→ **TASK INSTRUCTIONS**: Exactly as written, write out the lines below from the first to the one containing "sc.cycles.max_bounces = 6;", inclusive. Pictures do not belong in the copy.

-- Start --

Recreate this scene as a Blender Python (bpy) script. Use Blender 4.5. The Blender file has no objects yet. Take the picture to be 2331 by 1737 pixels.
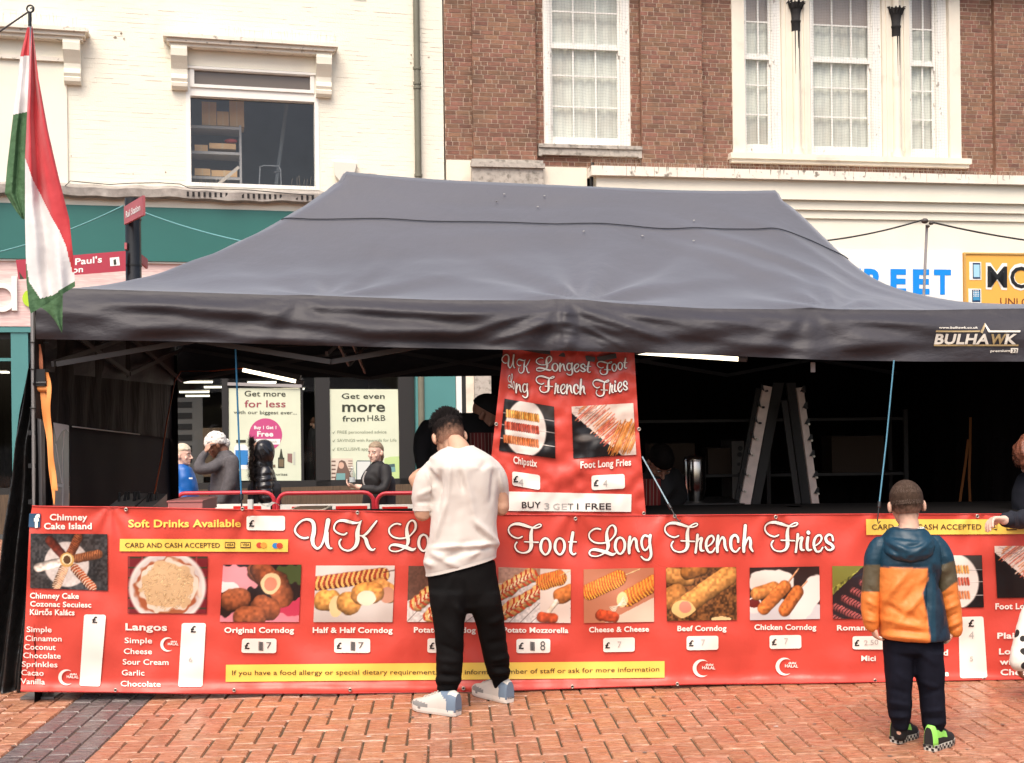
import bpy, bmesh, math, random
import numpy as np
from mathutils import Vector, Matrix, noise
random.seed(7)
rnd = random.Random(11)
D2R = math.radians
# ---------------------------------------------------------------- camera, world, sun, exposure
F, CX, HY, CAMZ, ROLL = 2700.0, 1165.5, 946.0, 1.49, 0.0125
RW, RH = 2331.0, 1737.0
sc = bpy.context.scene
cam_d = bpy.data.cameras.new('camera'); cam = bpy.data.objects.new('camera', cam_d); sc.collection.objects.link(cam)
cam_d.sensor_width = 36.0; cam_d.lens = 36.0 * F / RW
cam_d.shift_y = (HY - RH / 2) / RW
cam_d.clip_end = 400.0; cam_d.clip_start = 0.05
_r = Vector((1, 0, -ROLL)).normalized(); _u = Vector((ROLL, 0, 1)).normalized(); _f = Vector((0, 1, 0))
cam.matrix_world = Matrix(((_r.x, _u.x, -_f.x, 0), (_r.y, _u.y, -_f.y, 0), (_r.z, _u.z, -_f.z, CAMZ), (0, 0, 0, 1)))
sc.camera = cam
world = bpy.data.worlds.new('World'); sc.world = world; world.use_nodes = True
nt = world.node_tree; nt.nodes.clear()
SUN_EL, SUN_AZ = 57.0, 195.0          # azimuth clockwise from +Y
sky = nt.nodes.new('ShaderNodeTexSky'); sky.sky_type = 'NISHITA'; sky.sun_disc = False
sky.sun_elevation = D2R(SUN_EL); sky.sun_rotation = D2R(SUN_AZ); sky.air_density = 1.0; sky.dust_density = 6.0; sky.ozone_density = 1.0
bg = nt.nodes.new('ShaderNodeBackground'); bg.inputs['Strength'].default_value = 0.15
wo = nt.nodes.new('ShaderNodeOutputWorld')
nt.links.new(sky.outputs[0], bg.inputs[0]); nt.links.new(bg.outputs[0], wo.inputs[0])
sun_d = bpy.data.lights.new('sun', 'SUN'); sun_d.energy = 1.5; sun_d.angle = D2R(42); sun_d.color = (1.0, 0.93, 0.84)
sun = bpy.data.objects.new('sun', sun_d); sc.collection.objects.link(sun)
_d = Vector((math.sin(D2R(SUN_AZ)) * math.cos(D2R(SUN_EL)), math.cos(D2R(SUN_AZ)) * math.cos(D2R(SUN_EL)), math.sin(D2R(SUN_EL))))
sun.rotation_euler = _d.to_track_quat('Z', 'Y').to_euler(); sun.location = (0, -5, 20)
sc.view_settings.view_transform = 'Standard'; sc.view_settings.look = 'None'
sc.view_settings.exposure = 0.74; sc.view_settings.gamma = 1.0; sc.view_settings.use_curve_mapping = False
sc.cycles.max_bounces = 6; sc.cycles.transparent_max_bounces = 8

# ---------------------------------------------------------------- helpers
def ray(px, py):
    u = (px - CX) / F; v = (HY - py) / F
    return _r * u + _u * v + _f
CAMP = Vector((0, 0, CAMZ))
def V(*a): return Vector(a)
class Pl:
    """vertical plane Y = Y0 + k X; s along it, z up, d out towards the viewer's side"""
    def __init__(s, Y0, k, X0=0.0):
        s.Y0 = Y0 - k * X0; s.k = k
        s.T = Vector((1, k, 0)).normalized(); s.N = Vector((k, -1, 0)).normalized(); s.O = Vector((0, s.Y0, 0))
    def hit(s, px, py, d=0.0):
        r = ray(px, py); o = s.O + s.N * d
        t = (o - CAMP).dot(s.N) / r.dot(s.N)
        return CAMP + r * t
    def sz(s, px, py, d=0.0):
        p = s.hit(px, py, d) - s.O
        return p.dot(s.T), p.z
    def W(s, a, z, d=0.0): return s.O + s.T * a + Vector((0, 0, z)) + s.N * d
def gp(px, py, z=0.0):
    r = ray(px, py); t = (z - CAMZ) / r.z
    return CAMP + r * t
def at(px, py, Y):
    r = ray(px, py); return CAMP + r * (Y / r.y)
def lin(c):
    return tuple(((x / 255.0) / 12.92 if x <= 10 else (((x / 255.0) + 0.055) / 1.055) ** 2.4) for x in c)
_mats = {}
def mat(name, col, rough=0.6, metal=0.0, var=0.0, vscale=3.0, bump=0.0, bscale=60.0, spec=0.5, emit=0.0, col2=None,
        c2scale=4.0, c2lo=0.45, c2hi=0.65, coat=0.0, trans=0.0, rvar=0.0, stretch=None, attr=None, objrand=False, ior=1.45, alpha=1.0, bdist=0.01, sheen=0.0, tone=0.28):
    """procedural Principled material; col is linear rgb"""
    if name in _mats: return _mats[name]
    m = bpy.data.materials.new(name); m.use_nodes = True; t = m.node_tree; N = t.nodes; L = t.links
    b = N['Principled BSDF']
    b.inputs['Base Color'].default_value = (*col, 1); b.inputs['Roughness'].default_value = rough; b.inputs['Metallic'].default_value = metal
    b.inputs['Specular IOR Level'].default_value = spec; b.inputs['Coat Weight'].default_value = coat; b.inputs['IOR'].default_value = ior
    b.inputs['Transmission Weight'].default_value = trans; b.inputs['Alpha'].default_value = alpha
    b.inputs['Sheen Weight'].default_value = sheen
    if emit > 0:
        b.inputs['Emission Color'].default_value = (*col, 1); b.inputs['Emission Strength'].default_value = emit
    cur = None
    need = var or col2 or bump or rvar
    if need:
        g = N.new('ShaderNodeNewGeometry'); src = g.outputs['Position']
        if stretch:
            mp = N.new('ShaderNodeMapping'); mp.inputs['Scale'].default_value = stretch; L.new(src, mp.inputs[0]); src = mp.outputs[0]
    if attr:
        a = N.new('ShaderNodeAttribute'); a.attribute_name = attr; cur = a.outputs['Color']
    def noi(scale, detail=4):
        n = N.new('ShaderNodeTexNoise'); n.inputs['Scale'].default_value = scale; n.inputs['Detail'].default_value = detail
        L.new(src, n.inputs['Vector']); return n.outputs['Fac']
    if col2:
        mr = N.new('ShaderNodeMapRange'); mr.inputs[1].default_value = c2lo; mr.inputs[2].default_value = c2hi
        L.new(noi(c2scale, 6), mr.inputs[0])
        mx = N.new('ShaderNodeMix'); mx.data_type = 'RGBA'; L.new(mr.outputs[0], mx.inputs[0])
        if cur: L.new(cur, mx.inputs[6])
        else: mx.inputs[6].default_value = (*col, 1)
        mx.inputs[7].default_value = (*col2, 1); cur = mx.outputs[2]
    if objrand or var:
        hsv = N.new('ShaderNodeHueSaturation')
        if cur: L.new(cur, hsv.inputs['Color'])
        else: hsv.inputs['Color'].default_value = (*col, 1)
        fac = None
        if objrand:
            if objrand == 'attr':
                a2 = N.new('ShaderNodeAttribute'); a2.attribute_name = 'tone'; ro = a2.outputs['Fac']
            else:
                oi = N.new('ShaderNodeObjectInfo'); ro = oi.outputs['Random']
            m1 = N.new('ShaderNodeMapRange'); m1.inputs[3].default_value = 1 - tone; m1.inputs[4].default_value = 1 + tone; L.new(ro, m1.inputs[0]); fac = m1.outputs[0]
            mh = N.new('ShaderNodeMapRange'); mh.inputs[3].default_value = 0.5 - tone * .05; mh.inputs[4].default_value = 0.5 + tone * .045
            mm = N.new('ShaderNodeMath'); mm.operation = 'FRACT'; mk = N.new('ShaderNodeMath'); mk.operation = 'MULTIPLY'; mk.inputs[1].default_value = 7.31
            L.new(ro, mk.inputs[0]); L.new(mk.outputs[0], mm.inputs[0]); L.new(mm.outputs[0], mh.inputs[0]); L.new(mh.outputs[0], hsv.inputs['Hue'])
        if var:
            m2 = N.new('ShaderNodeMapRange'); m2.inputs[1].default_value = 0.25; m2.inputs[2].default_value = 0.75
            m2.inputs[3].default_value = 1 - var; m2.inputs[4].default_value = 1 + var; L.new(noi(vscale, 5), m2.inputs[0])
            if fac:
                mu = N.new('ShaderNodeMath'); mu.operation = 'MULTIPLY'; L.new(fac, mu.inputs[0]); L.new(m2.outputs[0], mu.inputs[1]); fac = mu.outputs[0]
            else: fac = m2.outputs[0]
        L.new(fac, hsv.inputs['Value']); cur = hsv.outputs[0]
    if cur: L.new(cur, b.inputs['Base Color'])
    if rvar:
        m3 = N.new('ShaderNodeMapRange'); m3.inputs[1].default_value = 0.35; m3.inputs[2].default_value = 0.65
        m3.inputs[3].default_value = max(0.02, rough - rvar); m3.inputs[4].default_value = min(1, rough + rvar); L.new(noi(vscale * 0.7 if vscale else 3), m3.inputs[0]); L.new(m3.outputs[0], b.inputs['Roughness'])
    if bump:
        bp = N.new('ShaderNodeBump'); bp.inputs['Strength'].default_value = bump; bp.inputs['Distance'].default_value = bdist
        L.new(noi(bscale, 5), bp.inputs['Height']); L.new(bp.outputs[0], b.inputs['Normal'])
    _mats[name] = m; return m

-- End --

→ **SOLUTION FOR THIS TASK**:
Recreate this scene as a Blender Python (bpy) script. Use Blender 4.5. The Blender file has no objects yet. Take the picture to be 2331 by 1737 pixels.
import bpy, bmesh, math, random
import numpy as np
from mathutils import Vector, Matrix, noise
random.seed(7)
rnd = random.Random(11)
D2R = math.radians
# ---------------------------------------------------------------- camera, world, sun, exposure
F, CX, HY, CAMZ, ROLL = 2700.0, 1165.5, 946.0, 1.49, 0.0125
RW, RH = 2331.0, 1737.0
sc = bpy.context.scene
cam_d = bpy.data.cameras.new('camera'); cam = bpy.data.objects.new('camera', cam_d); sc.collection.objects.link(cam)
cam_d.sensor_width = 36.0; cam_d.lens = 36.0 * F / RW
cam_d.shift_y = (HY - RH / 2) / RW
cam_d.clip_end = 400.0; cam_d.clip_start = 0.05
_r = Vector((1, 0, -ROLL)).normalized(); _u = Vector((ROLL, 0, 1)).normalized(); _f = Vector((0, 1, 0))
cam.matrix_world = Matrix(((_r.x, _u.x, -_f.x, 0), (_r.y, _u.y, -_f.y, 0), (_r.z, _u.z, -_f.z, CAMZ), (0, 0, 0, 1)))
sc.camera = cam
world = bpy.data.worlds.new('World'); sc.world = world; world.use_nodes = True
nt = world.node_tree; nt.nodes.clear()
SUN_EL, SUN_AZ = 57.0, 195.0          # azimuth clockwise from +Y
sky = nt.nodes.new('ShaderNodeTexSky'); sky.sky_type = 'NISHITA'; sky.sun_disc = False
sky.sun_elevation = D2R(SUN_EL); sky.sun_rotation = D2R(SUN_AZ); sky.air_density = 1.0; sky.dust_density = 6.0; sky.ozone_density = 1.0
bg = nt.nodes.new('ShaderNodeBackground'); bg.inputs['Strength'].default_value = 0.15
wo = nt.nodes.new('ShaderNodeOutputWorld')
nt.links.new(sky.outputs[0], bg.inputs[0]); nt.links.new(bg.outputs[0], wo.inputs[0])
sun_d = bpy.data.lights.new('sun', 'SUN'); sun_d.energy = 1.5; sun_d.angle = D2R(42); sun_d.color = (1.0, 0.93, 0.84)
sun = bpy.data.objects.new('sun', sun_d); sc.collection.objects.link(sun)
_d = Vector((math.sin(D2R(SUN_AZ)) * math.cos(D2R(SUN_EL)), math.cos(D2R(SUN_AZ)) * math.cos(D2R(SUN_EL)), math.sin(D2R(SUN_EL))))
sun.rotation_euler = _d.to_track_quat('Z', 'Y').to_euler(); sun.location = (0, -5, 20)
sc.view_settings.view_transform = 'Standard'; sc.view_settings.look = 'None'
sc.view_settings.exposure = 0.74; sc.view_settings.gamma = 1.0; sc.view_settings.use_curve_mapping = False
sc.cycles.max_bounces = 6; sc.cycles.transparent_max_bounces = 8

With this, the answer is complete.